## start

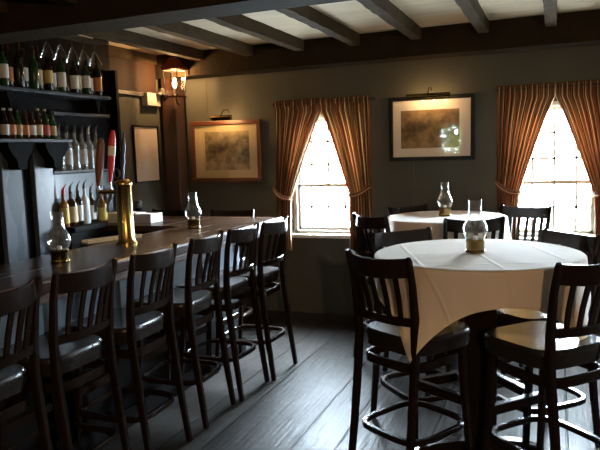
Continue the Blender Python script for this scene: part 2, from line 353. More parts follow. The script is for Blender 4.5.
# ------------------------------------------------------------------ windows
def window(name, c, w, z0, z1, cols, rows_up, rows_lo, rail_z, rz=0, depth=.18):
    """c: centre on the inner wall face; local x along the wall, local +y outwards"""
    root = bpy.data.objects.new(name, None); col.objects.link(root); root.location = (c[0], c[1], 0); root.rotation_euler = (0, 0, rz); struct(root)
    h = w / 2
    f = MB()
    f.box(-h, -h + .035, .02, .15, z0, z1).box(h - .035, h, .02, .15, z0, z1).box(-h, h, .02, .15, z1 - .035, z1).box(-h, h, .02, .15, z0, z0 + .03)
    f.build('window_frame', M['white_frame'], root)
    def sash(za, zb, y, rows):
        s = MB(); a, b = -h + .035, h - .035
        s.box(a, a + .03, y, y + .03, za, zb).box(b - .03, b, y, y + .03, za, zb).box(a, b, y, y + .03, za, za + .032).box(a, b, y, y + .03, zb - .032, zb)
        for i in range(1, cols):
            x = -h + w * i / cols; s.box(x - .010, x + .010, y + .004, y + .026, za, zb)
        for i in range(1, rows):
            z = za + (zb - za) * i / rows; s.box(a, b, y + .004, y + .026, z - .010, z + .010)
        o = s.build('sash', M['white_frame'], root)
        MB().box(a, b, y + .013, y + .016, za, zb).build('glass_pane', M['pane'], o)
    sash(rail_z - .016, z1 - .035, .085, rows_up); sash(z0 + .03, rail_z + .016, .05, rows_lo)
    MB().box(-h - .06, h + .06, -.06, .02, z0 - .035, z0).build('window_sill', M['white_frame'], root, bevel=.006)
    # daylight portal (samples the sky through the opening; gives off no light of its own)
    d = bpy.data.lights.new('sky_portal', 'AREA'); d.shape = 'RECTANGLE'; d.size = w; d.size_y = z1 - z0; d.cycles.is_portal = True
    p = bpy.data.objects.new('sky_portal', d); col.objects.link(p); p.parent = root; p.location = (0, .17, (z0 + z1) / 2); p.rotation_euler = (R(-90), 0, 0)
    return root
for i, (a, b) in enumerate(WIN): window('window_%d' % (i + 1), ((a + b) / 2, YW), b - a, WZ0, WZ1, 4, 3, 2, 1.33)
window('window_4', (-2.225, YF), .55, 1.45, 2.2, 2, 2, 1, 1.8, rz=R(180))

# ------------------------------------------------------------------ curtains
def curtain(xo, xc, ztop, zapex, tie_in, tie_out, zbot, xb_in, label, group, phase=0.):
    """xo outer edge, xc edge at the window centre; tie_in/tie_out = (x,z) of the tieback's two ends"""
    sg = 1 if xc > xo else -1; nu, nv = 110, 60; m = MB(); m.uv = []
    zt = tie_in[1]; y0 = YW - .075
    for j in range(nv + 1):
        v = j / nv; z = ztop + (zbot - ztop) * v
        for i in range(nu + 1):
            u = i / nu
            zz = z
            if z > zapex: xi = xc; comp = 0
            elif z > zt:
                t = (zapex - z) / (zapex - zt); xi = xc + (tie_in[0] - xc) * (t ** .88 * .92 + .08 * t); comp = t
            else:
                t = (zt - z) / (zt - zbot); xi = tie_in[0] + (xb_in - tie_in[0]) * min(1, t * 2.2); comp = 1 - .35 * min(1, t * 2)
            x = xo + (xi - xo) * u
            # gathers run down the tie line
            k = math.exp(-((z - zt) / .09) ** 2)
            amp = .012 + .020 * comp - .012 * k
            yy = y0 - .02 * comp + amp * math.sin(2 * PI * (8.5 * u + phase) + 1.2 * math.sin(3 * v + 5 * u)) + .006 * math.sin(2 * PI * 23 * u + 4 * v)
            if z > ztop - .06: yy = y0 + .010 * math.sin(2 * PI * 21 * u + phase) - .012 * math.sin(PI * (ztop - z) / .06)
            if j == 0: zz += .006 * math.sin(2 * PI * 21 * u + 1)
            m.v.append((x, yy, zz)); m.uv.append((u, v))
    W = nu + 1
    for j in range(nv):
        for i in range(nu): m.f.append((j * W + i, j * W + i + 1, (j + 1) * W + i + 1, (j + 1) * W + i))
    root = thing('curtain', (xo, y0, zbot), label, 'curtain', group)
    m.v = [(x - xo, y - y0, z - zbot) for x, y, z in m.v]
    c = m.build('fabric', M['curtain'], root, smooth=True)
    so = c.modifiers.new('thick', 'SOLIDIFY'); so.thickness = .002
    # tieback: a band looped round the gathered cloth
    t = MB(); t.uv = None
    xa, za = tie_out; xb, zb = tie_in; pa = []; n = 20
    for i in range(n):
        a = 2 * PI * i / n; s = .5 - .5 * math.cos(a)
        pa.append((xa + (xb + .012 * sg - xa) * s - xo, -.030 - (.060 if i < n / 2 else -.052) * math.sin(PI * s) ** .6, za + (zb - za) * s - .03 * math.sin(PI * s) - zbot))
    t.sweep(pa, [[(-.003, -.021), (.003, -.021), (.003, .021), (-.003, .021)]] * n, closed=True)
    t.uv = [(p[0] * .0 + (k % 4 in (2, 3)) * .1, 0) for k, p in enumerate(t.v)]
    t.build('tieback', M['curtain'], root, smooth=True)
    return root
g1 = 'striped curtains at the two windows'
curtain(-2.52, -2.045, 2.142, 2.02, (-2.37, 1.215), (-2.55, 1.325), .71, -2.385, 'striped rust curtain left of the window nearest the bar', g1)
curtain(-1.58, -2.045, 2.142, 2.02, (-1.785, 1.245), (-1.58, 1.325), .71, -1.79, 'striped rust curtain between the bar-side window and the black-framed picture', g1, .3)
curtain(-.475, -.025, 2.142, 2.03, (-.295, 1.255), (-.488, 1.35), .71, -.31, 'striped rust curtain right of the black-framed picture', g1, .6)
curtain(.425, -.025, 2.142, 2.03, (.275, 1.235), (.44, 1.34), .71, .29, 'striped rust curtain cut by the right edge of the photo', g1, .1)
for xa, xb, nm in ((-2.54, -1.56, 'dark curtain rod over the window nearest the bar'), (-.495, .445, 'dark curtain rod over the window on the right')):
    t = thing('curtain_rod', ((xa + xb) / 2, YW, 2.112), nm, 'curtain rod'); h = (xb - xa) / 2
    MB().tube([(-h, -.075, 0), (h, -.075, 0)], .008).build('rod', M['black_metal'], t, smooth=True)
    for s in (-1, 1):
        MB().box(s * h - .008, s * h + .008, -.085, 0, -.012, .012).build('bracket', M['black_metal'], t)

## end

# Requirements:
Transcribe each line above verbatim, with the pictures left out.

# Exercise response:
Continue the Blender Python script for this scene: part 2, from line 353. More parts follow. The script is for Blender 4.5.
# ------------------------------------------------------------------ windows
def window(name, c, w, z0, z1, cols, rows_up, rows_lo, rail_z, rz=0, depth=.18):
    """c: centre on the inner wall face; local x along the wall, local +y outwards"""
    root = bpy.data.objects.new(name, None); col.objects.link(root); root.location = (c[0], c[1], 0); root.rotation_euler = (0, 0, rz); struct(root)
    h = w / 2
    f = MB()
    f.box(-h, -h + .035, .02, .15, z0, z1).box(h - .035, h, .02, .15, z0, z1).box(-h, h, .02, .15, z1 - .035, z1).box(-h, h, .02, .15, z0, z0 + .03)
    f.build('window_frame', M['white_frame'], root)
    def sash(za, zb, y, rows):
        s = MB(); a, b = -h + .035, h - .035
        s.box(a, a + .03, y, y + .03, za, zb).box(b - .03, b, y, y + .03, za, zb).box(a, b, y, y + .03, za, za + .032).box(a, b, y, y + .03, zb - .032, zb)
        for i in range(1, cols):
            x = -h + w * i / cols; s.box(x - .010, x + .010, y + .004, y + .026, za, zb)
        for i in range(1, rows):
            z = za + (zb - za) * i / rows; s.box(a, b, y + .004, y + .026, z - .010, z + .010)
        o = s.build('sash', M['white_frame'], root)
        MB().box(a, b, y + .013, y + .016, za, zb).build('glass_pane', M['pane'], o)
    sash(rail_z - .016, z1 - .035, .085, rows_up); sash(z0 + .03, rail_z + .016, .05, rows_lo)
    MB().box(-h - .06, h + .06, -.06, .02, z0 - .035, z0).build('window_sill', M['white_frame'], root, bevel=.006)
    # daylight portal (samples the sky through the opening; gives off no light of its own)
    d = bpy.data.lights.new('sky_portal', 'AREA'); d.shape = 'RECTANGLE'; d.size = w; d.size_y = z1 - z0; d.cycles.is_portal = True
    p = bpy.data.objects.new('sky_portal', d); col.objects.link(p); p.parent = root; p.location = (0, .17, (z0 + z1) / 2); p.rotation_euler = (R(-90), 0, 0)
    return root
for i, (a, b) in enumerate(WIN): window('window_%d' % (i + 1), ((a + b) / 2, YW), b - a, WZ0, WZ1, 4, 3, 2, 1.33)
window('window_4', (-2.225, YF), .55, 1.45, 2.2, 2, 2, 1, 1.8, rz=R(180))

# ------------------------------------------------------------------ curtains
def curtain(xo, xc, ztop, zapex, tie_in, tie_out, zbot, xb_in, label, group, phase=0.):
    """xo outer edge, xc edge at the window centre; tie_in/tie_out = (x,z) of the tieback's two ends"""
    sg = 1 if xc > xo else -1; nu, nv = 110, 60; m = MB(); m.uv = []
    zt = tie_in[1]; y0 = YW - .075
    for j in range(nv + 1):
        v = j / nv; z = ztop + (zbot - ztop) * v
        for i in range(nu + 1):
            u = i / nu
            zz = z
            if z > zapex: xi = xc; comp = 0
            elif z > zt:
                t = (zapex - z) / (zapex - zt); xi = xc + (tie_in[0] - xc) * (t ** .88 * .92 + .08 * t); comp = t
            else:
                t = (zt - z) / (zt - zbot); xi = tie_in[0] + (xb_in - tie_in[0]) * min(1, t * 2.2); comp = 1 - .35 * min(1, t * 2)
            x = xo + (xi - xo) * u
            # gathers run down the tie line
            k = math.exp(-((z - zt) / .09) ** 2)
            amp = .012 + .020 * comp - .012 * k
            yy = y0 - .02 * comp + amp * math.sin(2 * PI * (8.5 * u + phase) + 1.2 * math.sin(3 * v + 5 * u)) + .006 * math.sin(2 * PI * 23 * u + 4 * v)
            if z > ztop - .06: yy = y0 + .010 * math.sin(2 * PI * 21 * u + phase) - .012 * math.sin(PI * (ztop - z) / .06)
            if j == 0: zz += .006 * math.sin(2 * PI * 21 * u + 1)
            m.v.append((x, yy, zz)); m.uv.append((u, v))
    W = nu + 1
    for j in range(nv):
        for i in range(nu): m.f.append((j * W + i, j * W + i + 1, (j + 1) * W + i + 1, (j + 1) * W + i))
    root = thing('curtain', (xo, y0, zbot), label, 'curtain', group)
    m.v = [(x - xo, y - y0, z - zbot) for x, y, z in m.v]
    c = m.build('fabric', M['curtain'], root, smooth=True)
    so = c.modifiers.new('thick', 'SOLIDIFY'); so.thickness = .002
    # tieback: a band looped round the gathered cloth
    t = MB(); t.uv = None
    xa, za = tie_out; xb, zb = tie_in; pa = []; n = 20
    for i in range(n):
        a = 2 * PI * i / n; s = .5 - .5 * math.cos(a)
        pa.append((xa + (xb + .012 * sg - xa) * s - xo, -.030 - (.060 if i < n / 2 else -.052) * math.sin(PI * s) ** .6, za + (zb - za) * s - .03 * math.sin(PI * s) - zbot))
    t.sweep(pa, [[(-.003, -.021), (.003, -.021), (.003, .021), (-.003, .021)]] * n, closed=True)
    t.uv = [(p[0] * .0 + (k % 4 in (2, 3)) * .1, 0) for k, p in enumerate(t.v)]
    t.build('tieback', M['curtain'], root, smooth=True)
    return root
g1 = 'striped curtains at the two windows'
curtain(-2.52, -2.045, 2.142, 2.02, (-2.37, 1.215), (-2.55, 1.325), .71, -2.385, 'striped rust curtain left of the window nearest the bar', g1)
curtain(-1.58, -2.045, 2.142, 2.02, (-1.785, 1.245), (-1.58, 1.325), .71, -1.79, 'striped rust curtain between the bar-side window and the black-framed picture', g1, .3)
curtain(-.475, -.025, 2.142, 2.03, (-.295, 1.255), (-.488, 1.35), .71, -.31, 'striped rust curtain right of the black-framed picture', g1, .6)
curtain(.425, -.025, 2.142, 2.03, (.275, 1.235), (.44, 1.34), .71, .29, 'striped rust curtain cut by the right edge of the photo', g1, .1)
for xa, xb, nm in ((-2.54, -1.56, 'dark curtain rod over the window nearest the bar'), (-.495, .445, 'dark curtain rod over the window on the right')):
    t = thing('curtain_rod', ((xa + xb) / 2, YW, 2.112), nm, 'curtain rod'); h = (xb - xa) / 2
    MB().tube([(-h, -.075, 0), (h, -.075, 0)], .008).build('rod', M['black_metal'], t, smooth=True)
    for s in (-1, 1):
        MB().box(s * h - .008, s * h + .008, -.085, 0, -.012, .012).build('bracket', M['black_metal'], t)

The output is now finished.